The US Bureau of Ocean Energy Management Announces Lease Sale 262 in the Gulf of Mexico
The US Bureau of Ocean Energy Management (BOEM) has announced a proposed notice of sale for an upcoming oil and gas lease sale in the Gulf of Mexico.
Lease Sale 262 will offer approximately 15,000 unleased blocks located between five and 370 km offshore across the Gulf’s Western, Central, and Eastern Planning Areas. Covering roughly 324,000 sq km, these blocks are situated in water depths ranging from three to 3,400 m.
The sale will be the first of three planned lease sales in the Gulf of Mexico under the 2024–2029 Outer Continental Shelf Oil and Gas Leasing Program.

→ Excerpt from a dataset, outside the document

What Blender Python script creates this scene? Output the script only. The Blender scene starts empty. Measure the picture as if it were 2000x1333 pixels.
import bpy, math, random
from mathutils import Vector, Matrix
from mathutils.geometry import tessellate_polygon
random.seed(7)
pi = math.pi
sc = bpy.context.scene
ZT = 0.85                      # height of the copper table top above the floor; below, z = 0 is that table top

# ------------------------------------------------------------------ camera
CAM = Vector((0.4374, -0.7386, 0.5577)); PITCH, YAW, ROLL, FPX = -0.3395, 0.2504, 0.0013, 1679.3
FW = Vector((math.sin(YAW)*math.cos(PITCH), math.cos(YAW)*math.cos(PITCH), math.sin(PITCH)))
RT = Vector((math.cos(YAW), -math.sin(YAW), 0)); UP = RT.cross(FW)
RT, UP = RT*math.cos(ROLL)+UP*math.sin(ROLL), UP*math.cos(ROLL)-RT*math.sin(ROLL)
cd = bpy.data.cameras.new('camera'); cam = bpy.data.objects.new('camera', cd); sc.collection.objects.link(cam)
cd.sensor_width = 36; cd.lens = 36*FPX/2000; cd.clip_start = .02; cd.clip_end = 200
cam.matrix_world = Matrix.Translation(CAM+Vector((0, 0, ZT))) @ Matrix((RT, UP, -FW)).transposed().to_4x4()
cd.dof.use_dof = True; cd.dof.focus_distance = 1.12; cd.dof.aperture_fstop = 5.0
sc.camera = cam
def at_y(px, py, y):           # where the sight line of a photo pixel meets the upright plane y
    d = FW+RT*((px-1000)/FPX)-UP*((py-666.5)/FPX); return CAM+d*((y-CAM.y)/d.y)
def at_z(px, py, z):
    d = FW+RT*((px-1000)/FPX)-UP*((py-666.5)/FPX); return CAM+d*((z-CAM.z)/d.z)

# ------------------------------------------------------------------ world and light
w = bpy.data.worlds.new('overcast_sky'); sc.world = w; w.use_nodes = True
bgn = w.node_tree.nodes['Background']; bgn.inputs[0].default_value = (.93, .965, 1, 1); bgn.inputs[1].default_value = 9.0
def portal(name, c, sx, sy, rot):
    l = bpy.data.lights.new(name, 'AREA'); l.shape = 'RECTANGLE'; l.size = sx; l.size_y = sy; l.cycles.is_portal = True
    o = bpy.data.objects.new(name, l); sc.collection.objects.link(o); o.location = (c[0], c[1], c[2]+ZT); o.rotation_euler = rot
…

“Offshore oil and gas play a vital role in our nation’s energy portfolio, with the Gulf supplying 14% of domestically produced oil,” said BOEM’s principal deputy director Matt Giacona.
The Gulf of Mexico Outer Continental Shelf spans approximately 650,000 sq km and is estimated to contain around 48bn barrels of undiscovered, recoverable oil and 141tn cubic feet of natural gas.
BOEM said that the leases awarded through Lease Sale 262 will be for oil and gas exploration and development only. Certain areas may be excluded from this lease sale, including blocks subject to the presidential withdrawal from September 2020, blocks adjacent to or beyond the US Exclusive Economic Zone in the northern portion of the Eastern Gap, and blocks within the current boundaries of the Flower Garden Banks National Marine Sanctuary.
“To support robust industry participation, lower production costs, and unleash the full potential of the Gulf’s offshore energy reserves, BOEM is proposing a royalty rate of 16.6% for both shallow and deepwater leases, the lowest rate for deepwater since 2007,” said Laura Robbins, BOEM’s acting regional director for the Gulf of Mexico.
This initiates a 60-day comment period for the affected state governors and local governments. Following the comment period, BOEM will issue a Final Notice of Sale in the Federal Register at least 30 days before the scheduled public bid reading. The lease sale bid reading is proposed for December 10, 2025.
Trump’s new offshore drilling plan and the new 2024–2029 Outer Continental Shelf Oil and Gas Leasing Program have run into bipartisan opposition from many states and communities.
A bipartisan group of senators introduced a bill to ban offshore drilling along the coast of New England, which consists of Maine, Vermont, New Hampshire, Massachusetts, Connecticut, and Rhode Island. All states have representatives supporting the bill except Vermont.
Another bill looks to permanently ban future offshore oil and gas leasing in areas of the Outer Continental Shelf off the coast of California, while a different bill aiming to prohibit new oil and gas leases in California, Oregon, and Washington is also on the table.
A recent bipartisan letter is also pushing to prevent offshore drilling in the Carolinas, and attorneys general of Delaware, Maine, Maryland, Massachusetts, New Jersey, New York, Oregon, Rhode Island, Washington, and, most recently, California filed comment letters with BOEM in which they voiced their opposition to offshore oil and gas drilling in the Atlantic and Pacific Oceans.